In December 1840 Hetherington was indicted for publishing Haslam's Letters to the Clergy of all Denominations, whose arguments were mainly directed against passages which the writer thought cruel or immoral in the Old Testament. Hetherington defended himself, and Lord Denman, who was judge, spoke of his defence ‘as one to which he had listened with feelings of great interest and sentiments of respect too.’ Mr. Justice Talfourd afterwards said that ‘Hetherington conducted his defence with great propriety and talent.’ Sentence was deferred, but he was ultimately imprisoned for four months. Acting on the advice of Francis Place, Hetherington, to ascertain whether the law had an equal application to gentlemen and workmen, indicted Moxon, the publisher of Shelley's works, for blasphemy in June 1841. Serjeant Talfourd, who was engaged for the defence of Moxon, contended that there ‘must be some alteration of the law, or some restriction of the right to put it in action,’ but Moxon was found guilty. Hetherington was not less active in trades unionism and in Chartism. Besides drawing up the Circular for the Formation of Trades Unions, he sat in Chartist conventions. He died at 57 Judd Street, London, on 24 August 1849, of cholera, through trusting to his temperance, and not accepting aid in time.

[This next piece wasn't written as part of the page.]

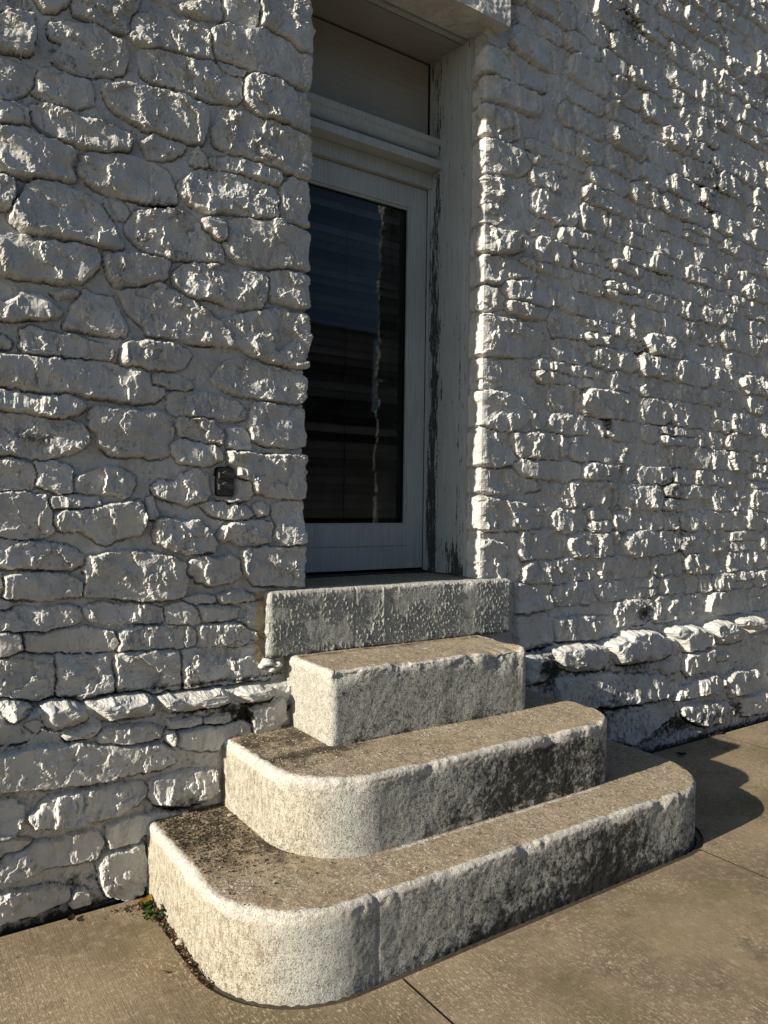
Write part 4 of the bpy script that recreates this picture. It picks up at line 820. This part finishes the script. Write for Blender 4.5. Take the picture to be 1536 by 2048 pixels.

At his burial at Kensal Green two thousand persons were present, his friend G. J. Holyoake delivering his funeral oration from the tomb of Captain Williams, the ‘Publicola’ of the Weekly Dispatch, who had defended Hetherington with his pen. Hetherington was ready of speech, with an honest voice, disinterested earnestness, strong common sense, and indignation without anger, which he owed to discipleship of Robert Owen.